> OBJECTIVE
For this exercise, repeat all of the material verbatim apart from its images.

================

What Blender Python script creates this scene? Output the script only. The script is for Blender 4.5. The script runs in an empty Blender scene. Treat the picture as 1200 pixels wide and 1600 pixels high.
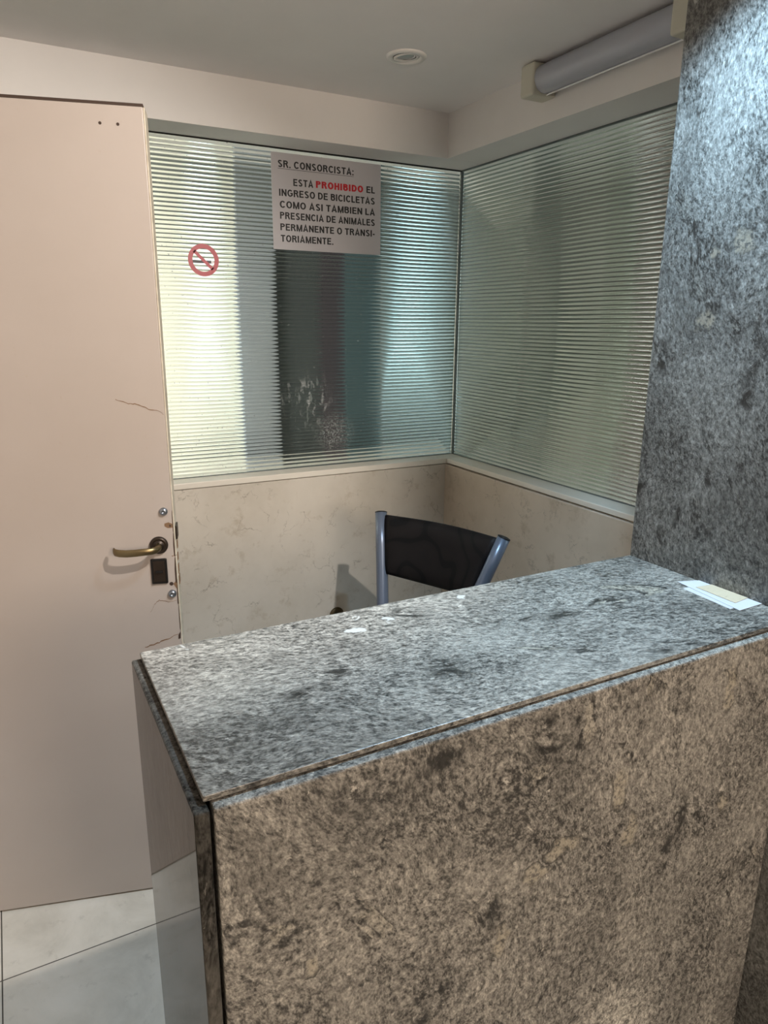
import bpy, bmesh, math, random
from mathutils import Vector, Matrix
random.seed(7)
S = bpy.context.scene
COL = S.collection

# ------------------------------------------------------------------ measured layout (metres)
F = 1099.47                                   # focal length in pixels of a 1200x1600 frame
CAM = Vector((-1.6061, -2.4476, 1.5903)); YAW, PITCH, ROLL = -0.4934, -0.263, 0.0085
ZC, ZS, ZG, ZJ = 2.3194, 2.1707, 1.041, 1.0186      # ceiling, soffit, glass foot, panel joint
BA, BB, GA, GB = -0.0698, -0.0755, 0.0838, 0.0926   # beam faces and glass planes
XL, XC, YF, YB, ZT = -1.4703, -0.4467, -1.7982, -1.421, 1.1071   # counter top slab
PX, PY, PZ = -1.4833, -1.8110, 1.0975               # counter side / front panel faces, panel top
DX, DY, DTH, DT, DZ = -1.2662, -0.6905, 0.276, 0.064, 2.04       # door latch corner, angle, thickness

# ------------------------------------------------------------------ camera, world, exposure
def axes():
    fw = Vector((math.sin(-YAW)*math.cos(PITCH), math.cos(-YAW)*math.cos(PITCH), math.sin(PITCH)))
    rt = Vector((math.cos(-YAW), -math.sin(-YAW), 0)); up = rt.cross(fw)
    c, s = math.cos(ROLL), math.sin(ROLL)
    return c*rt + s*up, -s*rt + c*up, fw
RT, UP, FW = axes()
cd = bpy.data.cameras.new('camera'); cam = bpy.data.objects.new('camera', cd); COL.objects.link(cam)
cd.sensor_fit = 'VERTICAL'; cd.sensor_height = 36.0; cd.lens = F/1600*36.0; cd.clip_start = 0.02
M3 = Matrix((RT, UP, -FW)).transposed()
cam.matrix_world = Matrix.Translation(CAM) @ M3.to_4x4()
S.camera = cam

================

> ANSWER TO THE TASK
What Blender Python script creates this scene? Output the script only. The script is for Blender 4.5. The script runs in an empty Blender scene. Treat the picture as 1200 pixels wide and 1600 pixels high.
import bpy, bmesh, math, random
from mathutils import Vector, Matrix
random.seed(7)
S = bpy.context.scene
COL = S.collection

# ------------------------------------------------------------------ measured layout (metres)
F = 1099.47                                   # focal length in pixels of a 1200x1600 frame
CAM = Vector((-1.6061, -2.4476, 1.5903)); YAW, PITCH, ROLL = -0.4934, -0.263, 0.0085
ZC, ZS, ZG, ZJ = 2.3194, 2.1707, 1.041, 1.0186      # ceiling, soffit, glass foot, panel joint
BA, BB, GA, GB = -0.0698, -0.0755, 0.0838, 0.0926   # beam faces and glass planes
XL, XC, YF, YB, ZT = -1.4703, -0.4467, -1.7982, -1.421, 1.1071   # counter top slab
PX, PY, PZ = -1.4833, -1.8110, 1.0975               # counter side / front panel faces, panel top
DX, DY, DTH, DT, DZ = -1.2662, -0.6905, 0.276, 0.064, 2.04       # door latch corner, angle, thickness

# ------------------------------------------------------------------ camera, world, exposure
def axes():
    fw = Vector((math.sin(-YAW)*math.cos(PITCH), math.cos(-YAW)*math.cos(PITCH), math.sin(PITCH)))
    rt = Vector((math.cos(-YAW), -math.sin(-YAW), 0)); up = rt.cross(fw)
    c, s = math.cos(ROLL), math.sin(ROLL)
    return c*rt + s*up, -s*rt + c*up, fw
RT, UP, FW = axes()
cd = bpy.data.cameras.new('camera'); cam = bpy.data.objects.new('camera', cd); COL.objects.link(cam)
cd.sensor_fit = 'VERTICAL'; cd.sensor_height = 36.0; cd.lens = F/1600*36.0; cd.clip_start = 0.02
M3 = Matrix((RT, UP, -FW)).transposed()
cam.matrix_world = Matrix.Translation(CAM) @ M3.to_4x4()
S.camera = cam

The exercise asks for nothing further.